1 Enoch 15:8–16:1 is one of the most theologically significant passages in the entire apocryphal corpus. It explains what happened to the Nephilim when the Flood came: 'And now, the giants, who are produced from the spirits and flesh, shall be called evil spirits upon the earth, and on the earth shall be their dwelling. Evil spirits have proceeded from their bodies; because they are born from men and from the holy Watchers is their beginning and primal origin; they shall be evil spirits on earth, and evil spirits shall they be called.' The Nephilim died bodily in the Flood, but their composite nature — angelic spirit joined to mortal flesh — meant their disembodied spirits could not depart to the proper resting place of the dead. They became, in 1 Enoch's framework, the demons of the post-Flood world.
This is the framework inside which the New Testament's demonology operates. When the Synoptic Gospels describe Jesus casting out 'unclean spirits' or 'demons,' the term being used is precisely the Second Temple word for the disembodied spirits of the Nephilim. The Gerasene demoniac (Mark 5:1–20) speaks of 'Legion' — a host of spirits — and they beg not to be sent 'out of the country,' but rather into the bodies of swine, because (in the Enochian framework) they cannot exist apart from a material host. The legions of demons in the gospels are, on this reading, the survivors of the Flood.

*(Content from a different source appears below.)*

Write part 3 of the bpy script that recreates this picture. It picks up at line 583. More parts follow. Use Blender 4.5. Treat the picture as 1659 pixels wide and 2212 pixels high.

Canonical Scripture preserves traces of the giant-clans across the conquest narrative. The Anakim of Numbers 13 and Joshua 11. The Rephaim of Deuteronomy 2 and 3. The Emim and Zamzummim of Deuteronomy 2:10–11 and 20–21. Og of Bashan, the last of the Rephaim, whose iron bed was thirteen feet long (Deuteronomy 3:11). Goliath of Gath (1 Samuel 17), explicitly identified by his physical stature and place of origin in a land of giants. The biblical pattern is that the giants are a real, persistent threat across the conquest, that they are systematically destroyed, and that their elimination is part of the redemptive narrative of Israel's possession of the land.
The Sethite reinterpretation begun by Augustine in the fourth century read the 'sons of God' as righteous men of Seth's line and the 'daughters of men' as the corrupt women of Cain's, with the Nephilim therefore being merely human heroes of a violent age. This reading dominated medieval and Reformation interpretation, especially in the Latin West. But the Second Temple reading was preserved in Eastern Orthodox biblical commentary, in the Ethiopian Orthodox canon (which retains 1 Enoch as Scripture proper), and in marginal Protestant traditions; it has been substantially recovered in modern critical scholarship over the last forty years.